Some things don't change — across baseball history, arguing balls and strikes is the number one reason for ejections, as well as possibly the greatest source of innovation in indecorous invectives in recent memory. Expanded review won't make this go away, and it certainly won't reduce ejections due to throwing at hitters, checked swings or fighting. It did drastically reduce the number of ejections due to calls on the base paths, since it's difficult (not impossible) to argue with what's in front of you — it just appears those ejections turned into the "argue the replay interpretation" variety.

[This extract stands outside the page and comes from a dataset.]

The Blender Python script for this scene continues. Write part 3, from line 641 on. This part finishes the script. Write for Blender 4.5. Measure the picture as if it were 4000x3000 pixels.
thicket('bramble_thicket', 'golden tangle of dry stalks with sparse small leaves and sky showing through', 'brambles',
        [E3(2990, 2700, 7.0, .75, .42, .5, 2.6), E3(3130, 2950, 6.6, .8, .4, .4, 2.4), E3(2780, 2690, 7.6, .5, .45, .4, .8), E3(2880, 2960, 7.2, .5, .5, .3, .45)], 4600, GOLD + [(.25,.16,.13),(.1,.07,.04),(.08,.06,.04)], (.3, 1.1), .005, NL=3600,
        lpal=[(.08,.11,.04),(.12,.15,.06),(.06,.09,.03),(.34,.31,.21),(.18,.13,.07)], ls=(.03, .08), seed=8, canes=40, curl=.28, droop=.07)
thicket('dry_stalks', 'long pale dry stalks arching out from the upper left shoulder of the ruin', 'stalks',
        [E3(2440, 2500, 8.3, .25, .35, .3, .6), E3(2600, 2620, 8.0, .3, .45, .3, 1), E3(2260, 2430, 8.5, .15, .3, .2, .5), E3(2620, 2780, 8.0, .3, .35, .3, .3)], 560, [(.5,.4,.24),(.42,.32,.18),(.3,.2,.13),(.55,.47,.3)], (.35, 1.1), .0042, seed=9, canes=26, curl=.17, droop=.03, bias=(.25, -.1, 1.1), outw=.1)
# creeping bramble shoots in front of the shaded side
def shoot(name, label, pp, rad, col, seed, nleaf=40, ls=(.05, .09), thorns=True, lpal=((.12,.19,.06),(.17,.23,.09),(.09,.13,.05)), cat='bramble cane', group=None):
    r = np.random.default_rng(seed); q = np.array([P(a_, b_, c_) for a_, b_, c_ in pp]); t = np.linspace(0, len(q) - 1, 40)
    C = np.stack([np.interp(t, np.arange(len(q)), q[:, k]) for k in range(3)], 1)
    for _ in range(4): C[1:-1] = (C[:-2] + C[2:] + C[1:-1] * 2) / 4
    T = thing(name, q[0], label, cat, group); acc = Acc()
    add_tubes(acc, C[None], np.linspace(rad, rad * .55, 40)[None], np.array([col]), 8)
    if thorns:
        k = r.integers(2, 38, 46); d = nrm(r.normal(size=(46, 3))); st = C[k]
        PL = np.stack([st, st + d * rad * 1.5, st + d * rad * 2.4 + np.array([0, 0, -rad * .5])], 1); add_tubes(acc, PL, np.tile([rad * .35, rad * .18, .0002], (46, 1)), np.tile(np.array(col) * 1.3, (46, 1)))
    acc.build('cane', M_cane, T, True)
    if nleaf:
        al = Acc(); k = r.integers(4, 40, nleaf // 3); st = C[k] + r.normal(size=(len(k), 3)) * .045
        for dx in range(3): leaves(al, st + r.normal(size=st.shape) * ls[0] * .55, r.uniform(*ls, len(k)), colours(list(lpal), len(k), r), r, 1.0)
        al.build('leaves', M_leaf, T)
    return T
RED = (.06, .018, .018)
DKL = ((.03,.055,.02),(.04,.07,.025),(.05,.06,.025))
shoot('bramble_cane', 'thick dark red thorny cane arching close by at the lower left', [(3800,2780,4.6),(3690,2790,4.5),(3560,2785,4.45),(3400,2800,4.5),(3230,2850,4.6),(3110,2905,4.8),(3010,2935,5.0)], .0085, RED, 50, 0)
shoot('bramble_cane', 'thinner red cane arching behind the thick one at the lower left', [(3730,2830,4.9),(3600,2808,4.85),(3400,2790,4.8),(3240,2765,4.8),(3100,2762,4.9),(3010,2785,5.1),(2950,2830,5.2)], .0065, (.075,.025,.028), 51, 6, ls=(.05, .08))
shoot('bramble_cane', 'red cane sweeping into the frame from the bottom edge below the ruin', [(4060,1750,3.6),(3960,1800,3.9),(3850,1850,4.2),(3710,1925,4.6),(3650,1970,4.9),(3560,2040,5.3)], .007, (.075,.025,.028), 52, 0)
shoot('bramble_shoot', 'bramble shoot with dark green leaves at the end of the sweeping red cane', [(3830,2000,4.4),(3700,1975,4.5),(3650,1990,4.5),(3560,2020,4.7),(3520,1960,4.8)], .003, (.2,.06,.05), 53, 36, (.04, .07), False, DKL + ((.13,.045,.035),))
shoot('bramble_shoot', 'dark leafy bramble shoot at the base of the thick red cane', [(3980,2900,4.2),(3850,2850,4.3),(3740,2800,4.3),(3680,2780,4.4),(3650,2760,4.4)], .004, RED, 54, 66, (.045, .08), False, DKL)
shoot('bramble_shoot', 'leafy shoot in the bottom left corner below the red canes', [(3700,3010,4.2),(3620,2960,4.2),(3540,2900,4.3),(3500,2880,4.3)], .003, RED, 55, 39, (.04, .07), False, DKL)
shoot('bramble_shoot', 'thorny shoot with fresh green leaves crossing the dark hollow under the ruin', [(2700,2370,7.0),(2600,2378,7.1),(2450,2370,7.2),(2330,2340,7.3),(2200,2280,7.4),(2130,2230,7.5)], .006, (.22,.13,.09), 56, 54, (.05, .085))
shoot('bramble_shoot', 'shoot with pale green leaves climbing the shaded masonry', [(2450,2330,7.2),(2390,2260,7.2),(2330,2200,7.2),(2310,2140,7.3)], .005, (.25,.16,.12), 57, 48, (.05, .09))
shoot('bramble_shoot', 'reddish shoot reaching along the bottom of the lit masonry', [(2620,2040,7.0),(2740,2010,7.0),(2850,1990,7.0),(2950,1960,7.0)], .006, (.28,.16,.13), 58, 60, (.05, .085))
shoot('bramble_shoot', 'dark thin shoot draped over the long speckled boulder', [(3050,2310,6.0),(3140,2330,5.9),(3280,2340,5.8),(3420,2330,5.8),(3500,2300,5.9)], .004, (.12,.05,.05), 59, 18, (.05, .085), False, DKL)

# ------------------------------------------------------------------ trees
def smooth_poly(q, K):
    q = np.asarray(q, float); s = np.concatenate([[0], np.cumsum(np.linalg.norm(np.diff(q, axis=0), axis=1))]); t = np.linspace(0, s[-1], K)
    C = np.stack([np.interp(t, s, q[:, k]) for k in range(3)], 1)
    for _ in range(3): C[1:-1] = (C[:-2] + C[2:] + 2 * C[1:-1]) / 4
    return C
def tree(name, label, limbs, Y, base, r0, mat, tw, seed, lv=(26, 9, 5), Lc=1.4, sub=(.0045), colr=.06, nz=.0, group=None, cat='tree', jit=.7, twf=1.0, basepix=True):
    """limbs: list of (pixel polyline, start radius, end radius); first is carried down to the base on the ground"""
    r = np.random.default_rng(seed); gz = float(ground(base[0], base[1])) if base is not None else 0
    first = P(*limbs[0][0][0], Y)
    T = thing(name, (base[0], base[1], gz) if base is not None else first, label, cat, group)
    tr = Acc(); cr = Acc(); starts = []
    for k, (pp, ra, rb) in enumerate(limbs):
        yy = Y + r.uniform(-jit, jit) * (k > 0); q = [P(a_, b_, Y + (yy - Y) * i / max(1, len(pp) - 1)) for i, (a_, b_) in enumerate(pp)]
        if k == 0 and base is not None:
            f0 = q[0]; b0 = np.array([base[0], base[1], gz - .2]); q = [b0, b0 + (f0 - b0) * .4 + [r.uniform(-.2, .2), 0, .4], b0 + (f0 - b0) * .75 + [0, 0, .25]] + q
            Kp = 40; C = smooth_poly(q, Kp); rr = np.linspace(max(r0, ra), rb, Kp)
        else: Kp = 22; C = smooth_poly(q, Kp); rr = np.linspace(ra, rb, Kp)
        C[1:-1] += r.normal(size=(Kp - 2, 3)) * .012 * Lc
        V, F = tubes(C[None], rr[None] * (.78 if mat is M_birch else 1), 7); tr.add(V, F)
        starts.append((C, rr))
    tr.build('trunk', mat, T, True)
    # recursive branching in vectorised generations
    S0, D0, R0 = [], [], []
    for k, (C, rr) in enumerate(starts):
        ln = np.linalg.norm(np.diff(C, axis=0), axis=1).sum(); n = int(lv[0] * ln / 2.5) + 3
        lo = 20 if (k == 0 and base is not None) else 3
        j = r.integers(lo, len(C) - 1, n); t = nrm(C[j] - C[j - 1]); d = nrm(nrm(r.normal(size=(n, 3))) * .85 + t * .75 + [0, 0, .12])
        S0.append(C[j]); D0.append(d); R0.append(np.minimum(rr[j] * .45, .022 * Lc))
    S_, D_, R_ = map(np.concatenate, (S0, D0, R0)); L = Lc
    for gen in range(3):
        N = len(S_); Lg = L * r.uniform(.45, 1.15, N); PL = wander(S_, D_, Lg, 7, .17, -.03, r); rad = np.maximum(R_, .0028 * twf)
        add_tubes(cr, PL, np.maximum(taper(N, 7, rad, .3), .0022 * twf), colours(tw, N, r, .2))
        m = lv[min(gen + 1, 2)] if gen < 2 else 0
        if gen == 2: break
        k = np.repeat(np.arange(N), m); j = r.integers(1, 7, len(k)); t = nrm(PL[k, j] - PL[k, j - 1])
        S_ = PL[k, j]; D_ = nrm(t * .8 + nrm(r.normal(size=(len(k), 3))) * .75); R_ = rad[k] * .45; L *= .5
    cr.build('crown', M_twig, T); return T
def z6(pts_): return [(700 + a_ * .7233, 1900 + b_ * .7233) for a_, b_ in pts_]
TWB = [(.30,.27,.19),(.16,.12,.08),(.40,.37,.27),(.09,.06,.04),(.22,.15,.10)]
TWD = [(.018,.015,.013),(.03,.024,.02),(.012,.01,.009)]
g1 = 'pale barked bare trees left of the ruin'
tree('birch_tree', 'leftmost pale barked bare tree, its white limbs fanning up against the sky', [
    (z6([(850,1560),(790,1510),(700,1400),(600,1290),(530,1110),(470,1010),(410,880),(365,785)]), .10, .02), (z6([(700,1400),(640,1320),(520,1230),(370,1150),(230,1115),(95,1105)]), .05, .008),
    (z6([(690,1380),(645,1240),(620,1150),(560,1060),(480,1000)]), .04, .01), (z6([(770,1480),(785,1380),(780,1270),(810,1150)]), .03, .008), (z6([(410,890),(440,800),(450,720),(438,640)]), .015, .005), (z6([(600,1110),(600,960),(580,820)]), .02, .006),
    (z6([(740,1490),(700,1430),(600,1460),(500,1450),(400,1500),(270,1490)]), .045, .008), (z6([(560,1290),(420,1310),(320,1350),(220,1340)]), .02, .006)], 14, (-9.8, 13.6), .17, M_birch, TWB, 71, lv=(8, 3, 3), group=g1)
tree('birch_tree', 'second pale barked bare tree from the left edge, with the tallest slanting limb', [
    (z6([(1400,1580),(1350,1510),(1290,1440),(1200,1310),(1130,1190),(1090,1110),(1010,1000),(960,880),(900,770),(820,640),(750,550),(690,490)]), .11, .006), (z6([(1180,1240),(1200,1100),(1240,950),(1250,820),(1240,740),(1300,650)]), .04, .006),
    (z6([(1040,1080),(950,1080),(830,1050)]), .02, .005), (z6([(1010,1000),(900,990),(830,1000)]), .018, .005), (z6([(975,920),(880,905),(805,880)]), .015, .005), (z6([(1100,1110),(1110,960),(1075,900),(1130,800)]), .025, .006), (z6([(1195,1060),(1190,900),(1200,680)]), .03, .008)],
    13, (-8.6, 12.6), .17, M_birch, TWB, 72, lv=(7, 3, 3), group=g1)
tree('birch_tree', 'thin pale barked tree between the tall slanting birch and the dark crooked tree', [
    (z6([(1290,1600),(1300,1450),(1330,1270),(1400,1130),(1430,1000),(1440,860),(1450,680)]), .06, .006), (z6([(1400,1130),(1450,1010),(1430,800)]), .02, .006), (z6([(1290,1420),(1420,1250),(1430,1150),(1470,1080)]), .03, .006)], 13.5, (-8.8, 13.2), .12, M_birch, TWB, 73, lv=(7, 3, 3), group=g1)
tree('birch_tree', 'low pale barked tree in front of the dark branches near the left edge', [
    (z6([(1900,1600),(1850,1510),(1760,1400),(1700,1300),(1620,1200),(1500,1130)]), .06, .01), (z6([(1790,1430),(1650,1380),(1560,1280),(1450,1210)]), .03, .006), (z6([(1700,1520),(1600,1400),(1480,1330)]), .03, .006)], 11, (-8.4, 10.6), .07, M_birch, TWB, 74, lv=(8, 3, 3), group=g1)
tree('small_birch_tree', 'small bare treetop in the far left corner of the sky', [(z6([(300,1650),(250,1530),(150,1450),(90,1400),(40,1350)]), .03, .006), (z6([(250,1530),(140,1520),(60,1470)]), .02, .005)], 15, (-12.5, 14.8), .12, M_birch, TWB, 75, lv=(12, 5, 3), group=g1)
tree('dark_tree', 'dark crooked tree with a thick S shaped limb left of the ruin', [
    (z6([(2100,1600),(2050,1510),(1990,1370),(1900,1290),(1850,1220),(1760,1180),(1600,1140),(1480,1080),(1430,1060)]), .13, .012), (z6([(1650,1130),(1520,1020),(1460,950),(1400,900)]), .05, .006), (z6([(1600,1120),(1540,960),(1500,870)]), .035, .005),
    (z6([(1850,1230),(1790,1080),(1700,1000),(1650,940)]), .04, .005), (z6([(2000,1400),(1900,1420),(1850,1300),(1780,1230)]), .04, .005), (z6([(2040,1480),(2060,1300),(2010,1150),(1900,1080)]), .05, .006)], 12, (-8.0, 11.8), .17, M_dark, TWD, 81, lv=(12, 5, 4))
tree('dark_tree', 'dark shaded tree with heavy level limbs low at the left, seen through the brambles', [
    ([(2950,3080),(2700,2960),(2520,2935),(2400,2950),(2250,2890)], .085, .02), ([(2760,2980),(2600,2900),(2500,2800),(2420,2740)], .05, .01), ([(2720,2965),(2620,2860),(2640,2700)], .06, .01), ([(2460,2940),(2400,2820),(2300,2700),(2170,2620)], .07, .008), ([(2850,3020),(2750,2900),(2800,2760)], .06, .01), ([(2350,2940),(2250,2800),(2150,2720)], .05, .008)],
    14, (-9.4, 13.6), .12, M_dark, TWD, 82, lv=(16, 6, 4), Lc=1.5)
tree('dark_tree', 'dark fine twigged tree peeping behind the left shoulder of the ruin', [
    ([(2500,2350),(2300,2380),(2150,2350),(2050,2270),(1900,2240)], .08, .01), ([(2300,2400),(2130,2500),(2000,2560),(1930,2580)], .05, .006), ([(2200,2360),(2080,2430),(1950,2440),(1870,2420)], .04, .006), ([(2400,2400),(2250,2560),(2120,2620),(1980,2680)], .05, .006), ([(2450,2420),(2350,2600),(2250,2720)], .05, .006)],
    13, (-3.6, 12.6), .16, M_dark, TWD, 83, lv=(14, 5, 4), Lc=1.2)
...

It's only one year and far too soon to tell what difference expanded review will have. I'm not sure there was ever an expectation that it would speed up the game. Daren Willman's baseballsavant.com states there were 1,276 reviews in 2014, and even at a minute each (keep dreaming) this adds the equivalent of over seven games played assuming a three-hour game. I thought ejections might decrease because there would be less to argue about, but it appears to have added something else to argue over.

An article ran on Wednesday at The Hardball Times that covers similar territory and goes into far greater detail than I did. I highly recommend reading it. I'm not a huge fan of either ejections or the behavior that causes them — get ejected in the NFL and there's a small FedEx package with a big fine from the league office on its way. I'd prefer baseball stated that arguing in the game is over; you can protest and make your case like in other sports, but no other sport allows a coach to run onto the field at will and keep jawing away, and I'm unclear as to what this adds to the game. If one of the intentions of expanded replay was to reduce the number of injections, it sure didn't achieve that objective in 2014.

Information on the almost-15,000 ejections that have been tabulated by Retrosheet are shown in this data viz. It's not great and I'm still working on how to best graphically depict the data, but it's something.

All data from Retrosheet and Umpire Ejection Fantasy League. Any mistakes in gathering, amalgamating or ejection classification are the author's.